The Tribe fought through No. 1 seed North Carolina A&T in the second round, winning 74-66 in overtime. Then went down 14-0 in the title game before Nascimento posted 20 of the team's 40 points in a second-half comeback. She finished against Campbell with a career-high 33 points and 11 rebounds while going 14-of-26 from the floor, including 2-of-5 from 3.
"The emotions that I was filled with," Dickerson Davis said. "One of the clips that I see over and over is people just giving me a hug and me bursting into tears because this group has been through so many things. We've done it together. We've been resilient. We fell down seven times and we got back up the eighth time."
Dickerson Davis' team will need that resilience as it heads into Thursday night's First Four matchup against High Point (21-11, 13-3 in Big South), which ESPNU will broadcast.

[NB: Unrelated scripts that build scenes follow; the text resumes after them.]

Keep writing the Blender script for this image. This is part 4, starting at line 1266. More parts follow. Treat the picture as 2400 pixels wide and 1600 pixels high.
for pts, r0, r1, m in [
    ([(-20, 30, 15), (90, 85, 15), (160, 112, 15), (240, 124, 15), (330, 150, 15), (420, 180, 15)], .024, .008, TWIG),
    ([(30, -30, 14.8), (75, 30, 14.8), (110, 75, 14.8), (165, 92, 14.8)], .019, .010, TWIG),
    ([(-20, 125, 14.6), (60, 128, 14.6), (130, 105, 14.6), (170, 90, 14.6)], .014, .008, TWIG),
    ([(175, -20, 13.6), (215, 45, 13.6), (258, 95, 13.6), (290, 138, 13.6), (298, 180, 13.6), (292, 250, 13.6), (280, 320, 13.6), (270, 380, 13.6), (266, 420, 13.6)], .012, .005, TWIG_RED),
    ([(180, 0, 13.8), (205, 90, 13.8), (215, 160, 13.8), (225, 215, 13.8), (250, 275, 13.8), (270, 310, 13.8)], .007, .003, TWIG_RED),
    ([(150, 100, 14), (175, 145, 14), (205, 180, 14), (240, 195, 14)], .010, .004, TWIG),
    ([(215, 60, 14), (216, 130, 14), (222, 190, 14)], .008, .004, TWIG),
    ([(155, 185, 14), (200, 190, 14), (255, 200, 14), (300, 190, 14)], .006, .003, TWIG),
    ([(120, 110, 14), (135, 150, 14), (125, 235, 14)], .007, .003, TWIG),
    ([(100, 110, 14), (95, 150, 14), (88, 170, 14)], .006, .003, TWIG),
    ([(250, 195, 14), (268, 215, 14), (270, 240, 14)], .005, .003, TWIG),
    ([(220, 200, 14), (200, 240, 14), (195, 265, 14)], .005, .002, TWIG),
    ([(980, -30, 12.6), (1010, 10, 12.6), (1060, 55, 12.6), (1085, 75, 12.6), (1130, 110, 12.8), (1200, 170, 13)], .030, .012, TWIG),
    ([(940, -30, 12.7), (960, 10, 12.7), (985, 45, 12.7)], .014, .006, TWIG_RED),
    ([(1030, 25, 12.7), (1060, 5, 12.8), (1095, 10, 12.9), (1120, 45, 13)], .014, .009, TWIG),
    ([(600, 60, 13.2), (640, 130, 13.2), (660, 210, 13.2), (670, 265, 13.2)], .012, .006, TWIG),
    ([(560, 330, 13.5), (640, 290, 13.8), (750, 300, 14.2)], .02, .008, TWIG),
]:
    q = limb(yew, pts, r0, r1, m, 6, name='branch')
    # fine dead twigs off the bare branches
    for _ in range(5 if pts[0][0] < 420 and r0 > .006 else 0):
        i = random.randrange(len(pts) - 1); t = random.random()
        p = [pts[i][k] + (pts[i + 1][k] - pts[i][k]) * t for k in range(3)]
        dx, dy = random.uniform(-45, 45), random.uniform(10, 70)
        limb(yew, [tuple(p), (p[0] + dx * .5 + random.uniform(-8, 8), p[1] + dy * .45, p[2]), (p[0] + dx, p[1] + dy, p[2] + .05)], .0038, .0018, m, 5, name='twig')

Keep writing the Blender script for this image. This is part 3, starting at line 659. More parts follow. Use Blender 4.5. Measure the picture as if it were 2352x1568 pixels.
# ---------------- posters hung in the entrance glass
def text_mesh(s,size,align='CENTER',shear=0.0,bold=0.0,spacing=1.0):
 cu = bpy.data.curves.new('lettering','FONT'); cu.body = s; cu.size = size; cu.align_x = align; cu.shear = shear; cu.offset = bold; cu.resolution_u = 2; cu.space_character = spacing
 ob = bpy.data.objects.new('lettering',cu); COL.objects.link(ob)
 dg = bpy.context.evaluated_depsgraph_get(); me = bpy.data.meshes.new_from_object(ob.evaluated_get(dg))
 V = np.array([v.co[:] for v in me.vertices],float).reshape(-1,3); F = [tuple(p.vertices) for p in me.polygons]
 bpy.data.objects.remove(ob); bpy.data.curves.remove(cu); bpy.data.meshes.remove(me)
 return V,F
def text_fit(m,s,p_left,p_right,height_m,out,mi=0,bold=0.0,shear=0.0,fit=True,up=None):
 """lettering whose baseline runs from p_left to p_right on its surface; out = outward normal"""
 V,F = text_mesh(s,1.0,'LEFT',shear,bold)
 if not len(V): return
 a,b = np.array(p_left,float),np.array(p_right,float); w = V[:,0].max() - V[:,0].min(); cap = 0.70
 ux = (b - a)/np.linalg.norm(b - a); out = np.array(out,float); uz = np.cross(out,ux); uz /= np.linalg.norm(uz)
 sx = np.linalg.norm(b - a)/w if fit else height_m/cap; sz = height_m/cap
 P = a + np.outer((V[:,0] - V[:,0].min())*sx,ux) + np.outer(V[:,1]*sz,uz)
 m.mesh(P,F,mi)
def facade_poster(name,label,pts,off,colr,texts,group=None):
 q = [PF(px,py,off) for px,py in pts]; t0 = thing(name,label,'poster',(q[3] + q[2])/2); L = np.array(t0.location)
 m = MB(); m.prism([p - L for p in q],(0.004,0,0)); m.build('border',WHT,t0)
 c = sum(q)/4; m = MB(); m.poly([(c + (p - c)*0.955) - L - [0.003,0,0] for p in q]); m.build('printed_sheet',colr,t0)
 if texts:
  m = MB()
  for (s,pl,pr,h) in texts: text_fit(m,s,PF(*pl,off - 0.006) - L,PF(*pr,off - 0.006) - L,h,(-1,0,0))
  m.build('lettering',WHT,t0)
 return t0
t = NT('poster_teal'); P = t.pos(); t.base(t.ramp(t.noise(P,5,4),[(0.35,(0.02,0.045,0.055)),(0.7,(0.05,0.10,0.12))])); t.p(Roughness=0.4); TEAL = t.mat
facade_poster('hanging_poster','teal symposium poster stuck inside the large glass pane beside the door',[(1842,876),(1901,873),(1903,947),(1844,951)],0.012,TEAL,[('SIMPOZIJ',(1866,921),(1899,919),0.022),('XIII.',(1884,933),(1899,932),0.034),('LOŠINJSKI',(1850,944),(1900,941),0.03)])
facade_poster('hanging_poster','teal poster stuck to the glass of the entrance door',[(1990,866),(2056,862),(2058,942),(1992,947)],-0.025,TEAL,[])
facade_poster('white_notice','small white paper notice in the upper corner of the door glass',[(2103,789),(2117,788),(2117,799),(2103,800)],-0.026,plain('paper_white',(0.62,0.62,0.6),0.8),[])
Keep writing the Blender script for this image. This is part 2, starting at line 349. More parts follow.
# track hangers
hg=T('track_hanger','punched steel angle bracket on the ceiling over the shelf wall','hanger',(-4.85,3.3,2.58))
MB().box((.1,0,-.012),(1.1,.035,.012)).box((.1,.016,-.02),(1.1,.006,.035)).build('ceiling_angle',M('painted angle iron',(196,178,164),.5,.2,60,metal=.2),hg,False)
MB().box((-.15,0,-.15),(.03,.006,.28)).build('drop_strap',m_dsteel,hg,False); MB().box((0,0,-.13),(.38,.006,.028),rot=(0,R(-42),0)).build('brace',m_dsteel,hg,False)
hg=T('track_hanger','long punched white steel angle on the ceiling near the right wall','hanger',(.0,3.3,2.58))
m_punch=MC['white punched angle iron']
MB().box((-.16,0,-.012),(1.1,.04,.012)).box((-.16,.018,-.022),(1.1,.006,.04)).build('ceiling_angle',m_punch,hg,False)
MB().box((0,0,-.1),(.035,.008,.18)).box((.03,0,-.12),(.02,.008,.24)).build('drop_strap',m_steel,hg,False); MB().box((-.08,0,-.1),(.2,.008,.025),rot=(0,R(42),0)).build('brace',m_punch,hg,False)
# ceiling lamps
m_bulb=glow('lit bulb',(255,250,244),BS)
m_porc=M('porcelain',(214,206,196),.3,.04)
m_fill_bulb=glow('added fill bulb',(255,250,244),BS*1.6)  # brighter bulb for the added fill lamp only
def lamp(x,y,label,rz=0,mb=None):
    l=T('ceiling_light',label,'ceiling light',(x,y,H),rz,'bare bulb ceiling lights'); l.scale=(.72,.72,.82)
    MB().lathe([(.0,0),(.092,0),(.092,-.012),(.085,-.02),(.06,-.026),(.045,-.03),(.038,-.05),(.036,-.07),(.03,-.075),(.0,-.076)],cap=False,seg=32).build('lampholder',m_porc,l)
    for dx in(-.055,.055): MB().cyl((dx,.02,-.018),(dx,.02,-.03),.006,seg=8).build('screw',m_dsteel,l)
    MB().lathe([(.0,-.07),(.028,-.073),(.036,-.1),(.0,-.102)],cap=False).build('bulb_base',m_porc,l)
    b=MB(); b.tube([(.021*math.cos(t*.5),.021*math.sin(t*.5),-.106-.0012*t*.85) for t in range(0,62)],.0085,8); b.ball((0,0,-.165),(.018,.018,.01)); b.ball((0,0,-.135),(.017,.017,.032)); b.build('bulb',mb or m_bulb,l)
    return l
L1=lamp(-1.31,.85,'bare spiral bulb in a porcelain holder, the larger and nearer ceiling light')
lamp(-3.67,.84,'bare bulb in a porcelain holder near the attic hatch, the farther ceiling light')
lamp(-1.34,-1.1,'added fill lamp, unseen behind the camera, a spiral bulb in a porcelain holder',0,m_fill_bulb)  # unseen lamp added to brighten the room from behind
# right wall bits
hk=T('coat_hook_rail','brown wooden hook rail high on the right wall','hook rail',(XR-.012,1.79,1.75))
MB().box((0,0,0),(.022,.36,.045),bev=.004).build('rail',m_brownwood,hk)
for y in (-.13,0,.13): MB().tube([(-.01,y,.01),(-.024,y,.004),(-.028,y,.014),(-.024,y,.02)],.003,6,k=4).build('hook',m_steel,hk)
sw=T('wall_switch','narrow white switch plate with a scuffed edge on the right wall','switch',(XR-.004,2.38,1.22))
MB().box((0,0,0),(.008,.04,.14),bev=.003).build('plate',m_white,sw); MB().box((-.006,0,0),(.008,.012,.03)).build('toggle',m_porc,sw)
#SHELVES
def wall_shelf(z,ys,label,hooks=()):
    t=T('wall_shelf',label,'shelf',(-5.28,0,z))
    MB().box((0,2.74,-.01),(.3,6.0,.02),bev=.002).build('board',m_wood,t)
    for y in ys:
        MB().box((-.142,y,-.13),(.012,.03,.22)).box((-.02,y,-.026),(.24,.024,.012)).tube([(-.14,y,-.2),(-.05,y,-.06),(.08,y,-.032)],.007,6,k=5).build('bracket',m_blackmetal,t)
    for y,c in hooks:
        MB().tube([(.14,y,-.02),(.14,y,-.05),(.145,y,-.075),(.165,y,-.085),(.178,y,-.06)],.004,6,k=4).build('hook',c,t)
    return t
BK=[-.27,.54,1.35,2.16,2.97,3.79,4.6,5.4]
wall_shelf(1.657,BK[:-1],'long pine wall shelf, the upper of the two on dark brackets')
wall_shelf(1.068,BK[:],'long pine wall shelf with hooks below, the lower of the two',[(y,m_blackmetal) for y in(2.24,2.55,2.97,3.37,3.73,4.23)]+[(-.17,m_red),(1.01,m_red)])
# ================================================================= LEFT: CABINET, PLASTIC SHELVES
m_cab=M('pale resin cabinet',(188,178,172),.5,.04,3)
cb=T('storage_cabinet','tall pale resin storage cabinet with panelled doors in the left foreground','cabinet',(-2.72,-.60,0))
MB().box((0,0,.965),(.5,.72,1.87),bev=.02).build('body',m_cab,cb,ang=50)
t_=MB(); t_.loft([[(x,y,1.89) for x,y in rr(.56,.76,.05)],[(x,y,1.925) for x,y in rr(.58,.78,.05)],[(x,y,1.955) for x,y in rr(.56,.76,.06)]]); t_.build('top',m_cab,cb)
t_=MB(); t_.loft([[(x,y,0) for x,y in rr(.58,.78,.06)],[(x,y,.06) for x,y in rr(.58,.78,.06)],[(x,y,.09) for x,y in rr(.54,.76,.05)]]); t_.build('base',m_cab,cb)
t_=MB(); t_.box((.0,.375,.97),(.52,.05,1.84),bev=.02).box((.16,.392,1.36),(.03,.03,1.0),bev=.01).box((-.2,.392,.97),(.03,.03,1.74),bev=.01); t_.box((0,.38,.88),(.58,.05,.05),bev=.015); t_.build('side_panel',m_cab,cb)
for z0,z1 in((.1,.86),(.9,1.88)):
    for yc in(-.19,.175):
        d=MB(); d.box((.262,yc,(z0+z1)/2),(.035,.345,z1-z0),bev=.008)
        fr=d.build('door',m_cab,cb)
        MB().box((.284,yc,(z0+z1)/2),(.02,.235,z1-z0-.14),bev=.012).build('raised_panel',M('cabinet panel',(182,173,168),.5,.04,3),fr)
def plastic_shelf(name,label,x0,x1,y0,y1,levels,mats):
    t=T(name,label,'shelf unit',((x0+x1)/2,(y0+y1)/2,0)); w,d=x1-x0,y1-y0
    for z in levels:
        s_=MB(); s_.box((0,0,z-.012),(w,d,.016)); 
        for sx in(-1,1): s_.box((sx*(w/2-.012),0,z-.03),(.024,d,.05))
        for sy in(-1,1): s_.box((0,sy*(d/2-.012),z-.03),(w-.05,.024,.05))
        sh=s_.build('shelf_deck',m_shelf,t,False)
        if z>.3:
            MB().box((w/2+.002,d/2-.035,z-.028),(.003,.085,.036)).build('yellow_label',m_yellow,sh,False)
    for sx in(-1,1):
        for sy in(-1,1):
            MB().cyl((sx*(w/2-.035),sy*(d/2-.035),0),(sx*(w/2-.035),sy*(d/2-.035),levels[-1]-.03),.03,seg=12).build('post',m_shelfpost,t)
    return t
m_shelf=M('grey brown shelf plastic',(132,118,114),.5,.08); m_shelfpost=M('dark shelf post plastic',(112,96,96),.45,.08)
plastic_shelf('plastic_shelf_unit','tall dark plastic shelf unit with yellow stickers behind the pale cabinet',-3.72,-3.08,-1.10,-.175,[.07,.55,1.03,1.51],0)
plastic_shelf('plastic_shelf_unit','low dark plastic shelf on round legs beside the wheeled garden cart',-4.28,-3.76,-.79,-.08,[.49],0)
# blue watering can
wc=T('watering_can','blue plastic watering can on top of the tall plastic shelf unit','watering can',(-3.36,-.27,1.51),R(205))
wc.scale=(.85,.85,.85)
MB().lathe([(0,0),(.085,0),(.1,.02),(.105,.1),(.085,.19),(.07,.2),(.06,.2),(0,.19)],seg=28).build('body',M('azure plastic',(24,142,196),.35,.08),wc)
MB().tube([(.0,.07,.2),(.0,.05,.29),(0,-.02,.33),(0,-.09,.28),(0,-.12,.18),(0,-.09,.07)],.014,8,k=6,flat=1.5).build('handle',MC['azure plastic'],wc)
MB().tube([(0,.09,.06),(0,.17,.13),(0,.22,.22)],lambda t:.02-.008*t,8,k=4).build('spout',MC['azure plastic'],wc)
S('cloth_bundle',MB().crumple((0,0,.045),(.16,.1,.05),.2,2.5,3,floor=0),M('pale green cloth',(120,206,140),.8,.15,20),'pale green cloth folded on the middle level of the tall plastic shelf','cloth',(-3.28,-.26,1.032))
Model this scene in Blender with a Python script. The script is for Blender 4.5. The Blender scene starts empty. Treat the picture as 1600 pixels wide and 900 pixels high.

The Panthers are on a nine-game winning streak and secured their second-ever NCAA Tournament bid by being the best of the Big South Conference.
Upsets are rare in women's March Madness games — teams seeded Nos. 14-16 are a combined 1-360 in tournament history, according to NCAA.com — and William & Mary drew a tough path.
Even with the pressures of the school's first NCAA Tournament appearance, Dickerson Davis said she's relying on the same message that got her team through the conference tournament: Take it one game at a time.
"That is the same mindset that we have going into this game versus a very good, well-coached High Point team,' Dickerson Davis said. "We have another game and you have to treat it as the last one you're going to get. What do you want that to look like and how do you want it to go? Make sure you leave everything out on the floor and more than anything, remember that you cannot do it alone.'
Heading into this year's tournament, the winners of the First Four games are 1-11 in the first round of the NCAA Tournament. Only one lower seed won a first-round matchup last year, when No. 11 seed Middle Tennessee beat No. 6 Louisville.
If the Tribe wins against the Panthers, it'll face a tough No. 1 seed Texas on Saturday.
In 1998, Harvard became the only No. 16 seed to ever beat a No. 1 seed. So while history isn't on William & Mary's side, it's not impossible. And this team has been doing the improbable all year.